Por isso, e por outras razões que extravasam este espaço, além da continuidade na perseguição dos fins dos ideais estatutários, foi firmado o convênio com o LAUT - Centro de Análise da Liberdade e do Autoritarismo, para que as reflexões dos pesquisadores daquele instituto sobre o Estado Democrático de Direito e a democracia, particularmente as da Justiça Criminal, passem a ser veiculadas no Boletim do IBCCRIM. A cada dois meses, serão publicados artigos de reflexão de pesquisadores e pesquisadoras comprometidos com esses ideais. A aproximação entre os institutos espraia para todos os leitores do Boletim reflexões distintas do conhecido vocabulário de juízes-promotores-defensores e oxigena as reflexões que têm, como ponto de partida, a incondicional defesa do Estado Democrático de Direito. Somando as perspectivas a partir da mesma raiz chegamos mais longe.

A convergência de ideias entre o IBCCRIM e o LAUT se nota, inclusive, pela seguinte passagem, constante de documento institucional do último, que não há quem possa imaginar equivocada: "situação de violações de direitos no país é crítica e complexa, uma vez que exige analisar tanto a atuação dos muitos órgãos e poderes diretamente envolvidos com a justiça criminal, como os órgãos do sistema de justiça, da gestão da segurança pública, as polícias e o legislativo na esfera penal, quanto os efeitos sociais policêntricos e profundos destas violações, em especial sobre grupos historicamente marginalizados no país, principais clientes do sistema criminal e suas práticas autoritárias."

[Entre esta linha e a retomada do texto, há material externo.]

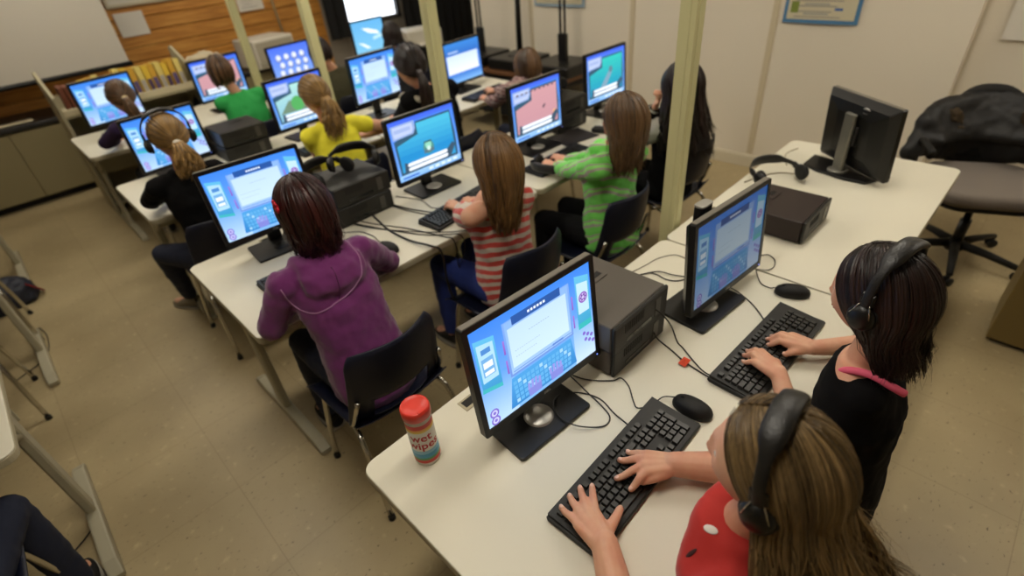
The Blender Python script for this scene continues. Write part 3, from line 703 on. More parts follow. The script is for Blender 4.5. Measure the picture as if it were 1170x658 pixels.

Não nos orgulhamos do estado inconstitucional de coisas aonde chegamos, mas nos orgulhamos por continuarmos contribuindo, a partir das primeiras reflexões, com ações propositivas. Temos toda a esperança de que é possível, com nossos esforços e a continuidade de nossas atitudes, construir um país mais solidário e justo, no qual as instituições penais como um todo só tenham um propósito: fazer com que todos, sem distinção, vivam melhor e com mais liberdade.